Après un week-end marqué par plus de 2 000 marches dans le monde demandant "un accord climatique fort", ternies à Paris par des échauffourées, les dirigeants vont s'exprimer à tour de rôle - pendant 3 minutes maximum - sur l'engagement de leur pays. Les superlatifs ne manquent pas pour cette "COP21", qui accueillera 10 000 délégués et autant d'observateurs et de journalistes : la plus grande conférence climat, la plus grande concentration de chefs d'État réunis par l'ONU hors son assemblée annuelle, la plus grande réunion diplomatique jamais organisée en France...

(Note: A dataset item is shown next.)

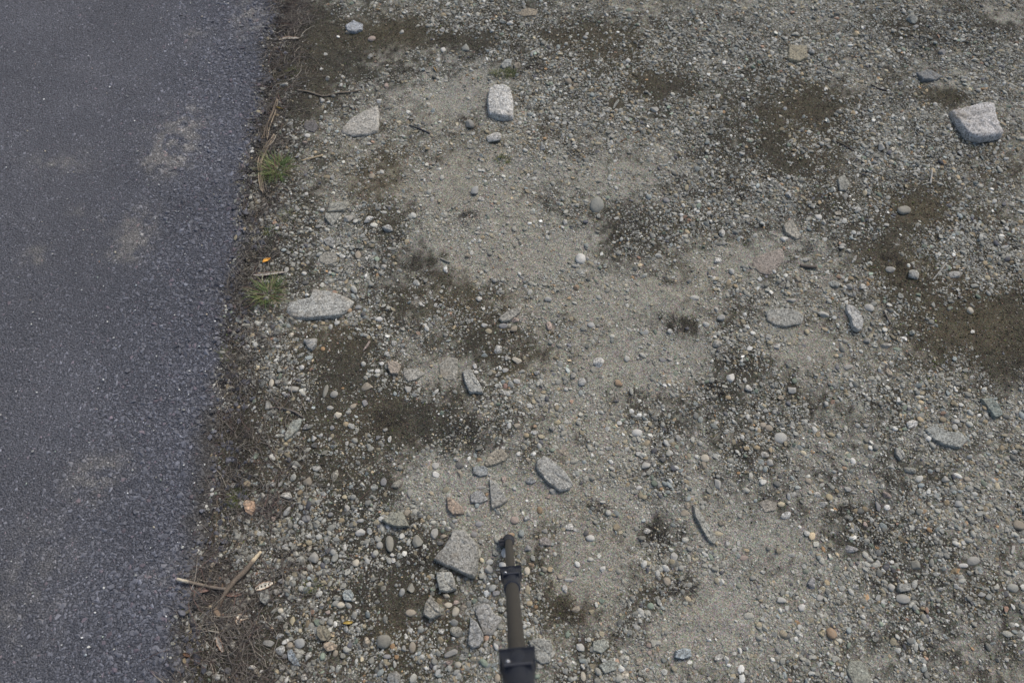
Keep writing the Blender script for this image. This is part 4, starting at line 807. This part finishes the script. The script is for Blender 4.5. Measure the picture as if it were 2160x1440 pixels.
leaf(1055,335,.012,.003,.4,(.20,.20,.08),'tiny olive leaf under the light cracked stone')
leaf(392,1380,.018,.0035,-.4,(.17,.10,.06),'small brown leaf at the road edge near the bottom')
leaf(918,148,.026,.0028,-1.0,(.38,.27,.13),'thin straw-coloured leaf left of the mossy strip')
leaf(797,22,.016,.003,.1,(.42,.31,.18),'short pale leaf at the top edge left of centre')
leaf(590,228,.024,.003,-.15,(.34,.26,.09),'yellowish leaf blade right of the upper stalk bundle')

# ------------------------------------------------------------ pole (slim telescopic leg reaching up past the camera)
M_tube = mat_plain('olive_metal_tube', (.068,.062,.053), .5, .5, .35, 60, .08, .0001)
M_blk = mat_plain('black_clamp_plastic', (.020,.023,.032), .42, .5, 0, 300, .15, .0001); M_rub = mat_plain('black_rubber', (.035,.036,.042), .75, .3)
M_bolt = mat_plain('steel_bolt', (.62,.63,.65), .3, .6, .8, 300, .1, .0001)
ax = Vector((0, st, -ct)); dn = Vector((0, -ct, -st)); rt = Vector((1, 0, 0)); cpos = Vector((0, 0, CAM_H))
def on_pole(D):
    i_ = 1/D; y_ = 107+467*i_; x_ = 1073+35*(i_-.677)-1080
    return cpos+D*(ax+rt*x_/F+dn*y_/F)
foot = on_pole(1.475); top_ = on_pole(.30); up = (top_-foot).normalized()
gz = float(surf_z(np.array([foot.x]), np.array([foot.y]))[0]); foot = foot-up*((foot.z-gz)/up.z)
e = bpy.data.objects.new('camera_pole', None); S.collection.objects.link(e); e.location = foot
e.rotation_euler = up.to_track_quat('Z', 'Y').to_euler(); tag(e, 'slim olive telescopic pole with black clamps rising from the gravel at bottom centre', 'pole')
bpy.context.view_layer.update(); inv = e.matrix_world.inverted()
def al(D): return (on_pole(D)-foot).dot(up)
def lathe(name, prof, mat, par=e, n=36, loc=(0, 0, 0)):
    bm = bmesh.new(); rs = [[bm.verts.new((r*math.cos(6.28318*k/n), r*math.sin(6.28318*k/n), z)) for k in range(n)] for r, z in prof]
    for a, b_ in zip(rs, rs[1:]):
        for k in range(n): bm.faces.new((a[k], a[(k+1) % n], b_[(k+1) % n], b_[k]))
    bm.faces.new(rs[0][::-1]); bm.faces.new(rs[-1]); me = bpy.data.meshes.new(name); bm.to_mesh(me); bm.free()
    for p in me.polygons: p.use_smooth = len(p.vertices) == 4
    return link(name, me, mat, par, loc)
def sharp(o):
    me = o.data; me.set_sharp_from_angle(angle=R(35)); return o
camloc = inv @ cpos; side = Vector((camloc.x, camloc.y, 0)).normalized(); left = Vector((-side.y, side.x, 0))
if (e.matrix_world.to_3x3() @ left).x > 0: left = -left
def bev_box(name, c, hx, hy, hz, mat, par, bev=.003):
    bm = bmesh.new(); bmesh.ops.create_cube(bm, size=1)
    for v in bm.verts:
        q = v.co; t = 1.0 if q.z < 0 else .68
        v.co = left*(q.x*2*hx*t)+side*(q.y*2*hy)+Vector((0, 0, q.z*2*hz))
    bmesh.ops.bevel(bm, geom=list(bm.edges), offset=bev, segments=3, affect='EDGES', clamp_overlap=True)
    me = bpy.data.meshes.new(name); bm.to_mesh(me); bm.free()
    for p in me.polygons: p.use_smooth = True
    return sharp(link(name, me, mat, par, c))
z1, z2, z3, z4 = al(1.205), al(1.125), al(.812), al(.728)
sharp(lathe('foot', [(.0095,-.004),(.0128,-.002),(.0135,.004),(.0125,.010),(.0112,.016),(.0110,.024),(.0090,.026)], M_rub))
bev_box('foot_side_block', left*.015+Vector((0, 0, .012)), .006, .004, .012, M_rub, e, .0015)  # small dark block at the left side of the foot
sharp(lathe('lower_tube', [(.0082,.020),(.0082,z1+.02)], M_tube))
sharp(lathe('middle_tube', [(.0112,z1+.03),(.0112,z3+.03)], M_tube))
sharp(lathe('upper_tube', [(.0140,z3+.04),(.0140,al(.36))], M_tube))
sharp(lathe('top_cap', [(.0150,al(.37)),(.0165,al(.37)+.006),(.0165,al(.30)),(.012,al(.30)+.004)], M_rub))
for (za, zb_, ra, rb) in ((z1, z2, .0112, .0150), (z3, z4, .0140, .0178)):
    L_ = zb_-za
    c = sharp(lathe('clamp', [(ra*.95,za-.001),(rb*1.06,za),(rb*1.10,za+.004),(rb*1.10,za+L_*.30),(rb*1.0,za+L_*.34),(rb*.98,za+L_*.85),(rb*.90,za+L_*.99),(ra*.9,za+L_)], M_blk))
    bev_box('lever_block', side*(rb*.35)+Vector((0, 0, za+L_*.27)), rb*1.06, rb*.62, L_*.26, M_blk, c, .003)
    bo = lathe('bolt', [(.0026,0),(.0026,.0015),(.0018,.0024)], M_bolt, c, 14)
    pos = side*(rb*.975)+left*(rb*.62)+Vector((0, 0, za+L_*.40)); bo.matrix_basis = Matrix.Translation(pos) @ side.to_track_quat('Z', 'Y').to_matrix().to_4x4()
S.render.resolution_x, S.render.resolution_y = 1024, 682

Objectif de ces deux semaines : élaborer le premier accord engageant l'ensemble de la communauté internationale à réduire ses émissions de gaz à effet de serre afin de limiter le réchauffement global à + 2°C par rapport à l'ère préindustrielle. Le constat est établi : le monde se réchauffe, sous l'effet des émissions issues de la combustion des énergies fossiles, mais aussi des modes de production agricole et d'une déforestation chaque année plus intense. Du Pakistan aux îles du Pacifique, de la Californie aux vignobles du Bordelais en France, le climat déréglé bouleverse des régions entières : sécheresses, côtes grignotées par la mer, récifs coralliens rongés par l'acidification des océans...

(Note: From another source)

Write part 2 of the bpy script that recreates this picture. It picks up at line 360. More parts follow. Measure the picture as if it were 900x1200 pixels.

Au-delà de + 2°C, les scientifiques redoutent un emballement créant un monde toujours plus hostile : cyclones à répétition, chute des rendements agricoles, submersion de territoires de New York (États-Unis) à Bombay (Inde)... En vue de la conférence de Paris, 183 pays (sur 195) ont publié des plans de réduction de leurs émissions, une participation inespérée qui place cependant encore le monde sur une trajectoire de + 3°C.Le sommet, à l'invitation de la France, vise à donner une "impulsion politique" à un processus de négociations qui reste difficile et incertain, tant cette question touche aux fondements des économies et du développement. La "présence massive (des dirigeants) témoigne de l'urgence d'agir", estime le ministre français des Affaires étrangères Laurent Fabius, qui sera élu lundi président de la COP et se dit "d'un optimisme vigilant et actif". Barack Obama a indiqué être "optimiste sur ce que nous pouvons accomplir".

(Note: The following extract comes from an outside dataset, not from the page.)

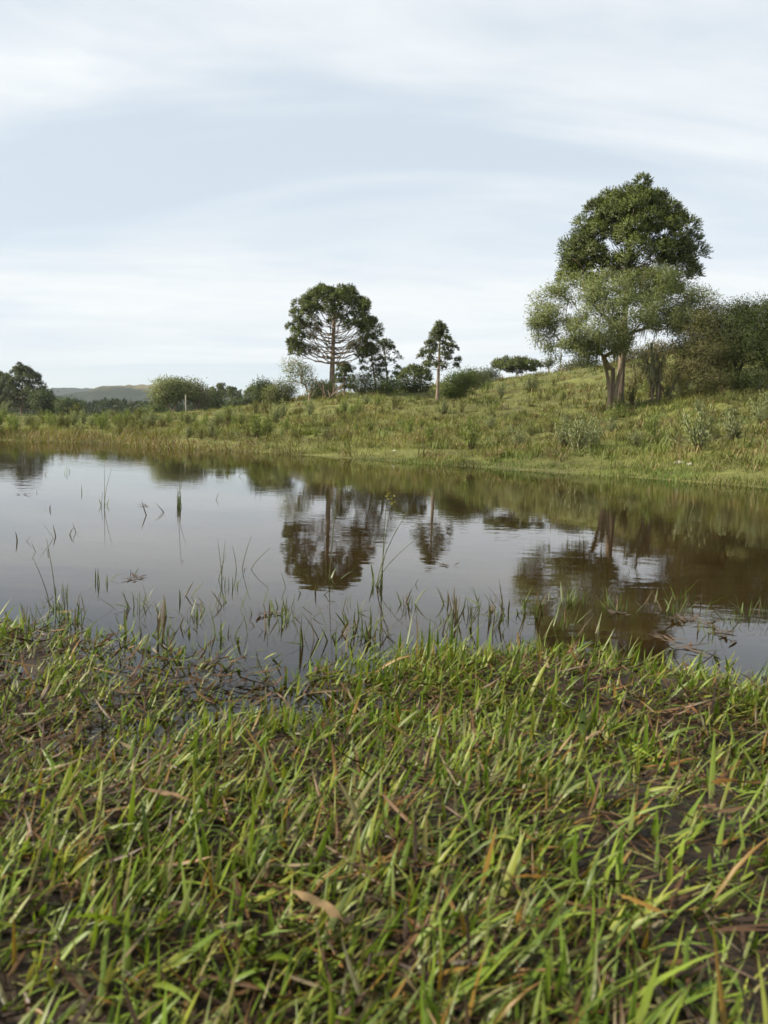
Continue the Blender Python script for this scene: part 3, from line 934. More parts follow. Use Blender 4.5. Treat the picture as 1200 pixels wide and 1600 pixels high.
# smaller trees and bushes along the crest and the far bank
SPEC = [
    # name, base px, py, D, lobes, label, kwargs
    ('round_tree', 270, 650, 74, [(262, 612, 20, 17, 0), (282, 610, 22, 15, .6), (250, 622, 10, 10, 0)], 'pale green round-topped tree on the far bank beside the white post', dict(tone=(.11, .13, .05), tone2=(.15, .16, .07), n=120, per=60, spread=.4, ll=.3, lw=.09, r_tip=.02, step=.5)),
    ('grey_tree', 306, 650, 76, [(305, 615, 18, 17, 0), (318, 622, 14, 14, .5)], 'grey-green thin-leaved tree just right of the pale round-topped tree', dict(tone=(.10, .11, .06), tone2=(.14, .14, .08), n=80, per=36, spread=.4, ll=.28, lw=.08, r_tip=.02, step=.5)),
    ('grey_tree', 483, 628, 37, [(462, 572, 18, 13, 0), (482, 588, 14, 18, 0), (455, 590, 10, 10, .3), (490, 606, 12, 12, 0)], 'leaning grey-green sparse tree left of the umbrella araucaria', dict(tone=(.13, .15, .09), tone2=(.17, .18, .11), n=70, per=30, spread=.16, ll=.12, lw=.035, r_tip=.010, step=.25, split=.03)),
    ('dark_bush', 412, 634, 46, [(412, 610, 15, 13, 0)], 'dark rounded bush at the left end of the middle thicket', dict(tone=(.035, .052, .018), tone2=(.05, .065, .022), n=60, per=60, spread=.22, ll=.13, lw=.05, bark='bark_dark')),
    ('olive_bush', 440, 634, 42, [(440, 614, 20, 16, 0), (428, 618, 14, 12, 0)], 'olive bush between the dark rounded bush and the leaning sparse tree', dict(tone=(.085, .095, .04), tone2=(.11, .12, .05), n=80, per=55, spread=.2, ll=.12, lw=.04)),
    ('green_bush', 505, 630, 37.5, [(508, 612, 20, 14, 0), (498, 622, 18, 10, 0)], 'green bush growing round the foot of the umbrella araucaria', dict(tone=(.075, .10, .03), tone2=(.10, .12, .04), n=80, per=55, spread=.18, ll=.1, lw=.035)),
    ('green_bush', 566, 622, 40, [(566, 602, 16, 16, 0), (580, 610, 12, 10, 0)], 'grey-green bush under the pair of young araucarias, on their left', dict(tone=(.09, .11, .05), tone2=(.12, .135, .065), n=60, per=45, spread=.18, ll=.11, lw=.035)),
    ('green_bush', 603, 620, 40.5, [(600, 602, 16, 13, 0), (612, 604, 12, 12, 0)], 'bright green bush right under the pair of young araucarias', dict(tone=(.08, .11, .035), tone2=(.11, .14, .045), n=60, per=45, spread=.18, ll=.11, lw=.035)),
    ('dark_bush', 632, 620, 43, [(630, 602, 12, 10, 0), (655, 606, 14, 10, 0)], 'dark bush under the low umbrella araucaria', dict(tone=(.04, .056, .02), tone2=(.06, .075, .025), n=60, per=50, spread=.2, ll=.12, lw=.045, bark='bark_dark')),
    ('green_bush', 712, 626, 33, [(714, 602, 24, 16, 0), (728, 594, 16, 13, .3), (700, 612, 16, 10, 0)], 'leafy green bush just right of the small young araucaria', dict(tone=(.06, .085, .026), tone2=(.09, .115, .035), n=120, per=60, spread=.17, ll=.1, lw=.035)),
    ('olive_bush', 741, 618, 44, [(738, 590, 14, 11, 0), (752, 596, 14, 9, 0)], 'greyish low tree behind the leafy green bush', dict(tone=(.085, .10, .05), tone2=(.11, .12, .06), n=60, per=40, spread=.2, ll=.12, lw=.04)),
    ('dark_bush', 766, 602, 56, [(764, 586, 14, 8, 0), (750, 592, 10, 8, 0)], 'dark crest bush left of the flat-topped araucaria clump', dict(tone=(.04, .055, .02), tone2=(.06, .07, .028), n=50, per=40, spread=.25, ll=.16, lw=.055, bark='bark_dark')),
    ('tall_sapling', 857, 588, 70, [(852, 569, 6, 5, 0), (861, 566, 5, 5, 0)], 'tiny thin-stemmed sapling on the crest beside the pale post', dict(tone=(.05, .065, .03), tone2=(.07, .08, .04), n=24, per=24, spread=.18, ll=.2, lw=.07, r_tip=.02)),
    ('olive_bush', 893, 590, 60, [(892, 577, 18, 9, 0), (910, 572, 12, 8, 0)], 'dark olive crest bush behind the left boughs of the feathery tree', dict(tone=(.05, .06, .026), tone2=(.075, .08, .035), n=70, per=50, spread=.28, ll=.17, lw=.06, bark='bark_dark')),
    ('brown_thicket', 1000, 585, 45, [(1000, 562, 40, 14, 0), (1040, 552, 34, 16, 0), (960, 574, 24, 10, 0)], 'brownish scrub thicket on the crest behind the feathery tree', dict(tone=(.07, .065, .03), tone2=(.11, .095, .05), n=160, per=55, spread=.28, ll=.16, lw=.05, bark='bark_dark')),
    ('dark_tree', 82, 656, 92, [(78, 632, 12, 12, 0), (66, 626, 12, 12, 0)], 'dark bush against the right flank of the big left araucaria', dict(tone=(.032, .05, .02), tone2=(.05, .065, .025), n=60, per=50, spread=.5, ll=.32, lw=.11, bark='bark_dark', step=.6)),
    ('dark_bush', 109, 656, 88, [(109, 637, 13, 11, 0)], 'small rounded dark tree alone on the far left bank', dict(tone=(.035, .052, .02), tone2=(.05, .068, .026), n=50, per=50, spread=.45, ll=.3, lw=.1, bark='bark_dark', step=.6)),
    ('dark_tree', 334, 652, 80, [(334, 626, 10, 15, 0)], 'narrow dark conical tree right of the grey-green thin tree', dict(tone=(.04, .06, .022), tone2=(.06, .075, .03), n=50, per=45, spread=.3, ll=.26, lw=.09, bark='bark_dark', step=.5)),
    ('dark_bush', 372, 644, 78, [(372, 634, 14, 7, 0), (392, 632, 12, 7, 0)], 'long dark bush on the low skyline left of the slope', dict(tone=(.035, .05, .02), tone2=(.055, .07, .028), n=70, per=50, spread=.35, ll=.28, lw=.09, bark='bark_dark', step=.5)),
    ('dark_bush', 240, 656, 85, [(240, 645, 16, 9, 0)], 'low dark bush in front of the pale round-topped tree', dict(tone=(.045, .065, .022), tone2=(.065, .085, .03), n=60, per=45, spread=.35, ll=.28, lw=.09, bark='bark_dark', step=.5)),
]
for q, (nm, px, py, D, lb, lab, kw) in enumerate(SPEC):
    b = base_at(px, py, D)
    kw = dict(dict(r_tip=.008, split=.04, bark='bark_pale'), **kw)
    for key in ('tone', 'tone2'): kw[key] = tuple(1.3 * q_ for q_ in kw[key])
    kw['ll'] *= .8; kw['per'] = int(kw['per'] * 1.35)
    broadleaf(nm, b, lobes_px(b, D, lb), lab, 'bush' if 'bush' in nm or 'thicket' in nm else 'tree', seed=100 + q, **kw)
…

Alors que les concentrations de gaz à effet de serre ont atteint un nouveau record en 2014, les négociations s'annoncent ardues. Tous les pays ont leurs "lignes rouges" qu'ils ne voudront pas franchir, les pays du Sud par exemple appelant le Nord, responsable historique du réchauffement, à honorer ses promesses financières. Pressés d'avancer sur le projet d'accord, les négociateurs, qui ont repris leurs travaux dimanche, devaient se retrouver dès lundi soir.
Cette journée devrait aussi être rythmée par de nombreuses rencontres bilatérales, au-delà du climat. Sur fond de conflit syrien, le président turc Recep Tayyip Erdogan a dit vouloir rencontrer son homologue russe Vladimir Poutine, après que l'aviation turque a abattu, mardi, un bombardier russe. Des bilatérales, "il y en aura certainement beaucoup", selon M. Fabius : "Toutes ces personnes (...) saisiront cette occasion pour se voir." La capitale française vivra aussi à l'heure de la COP21, soumise à des restrictions de circulation et surveillée par 6 300 membres policiers et militaires. Les habitants ont été appelés à rester chez eux, par crainte d'un engorgement des transports publics.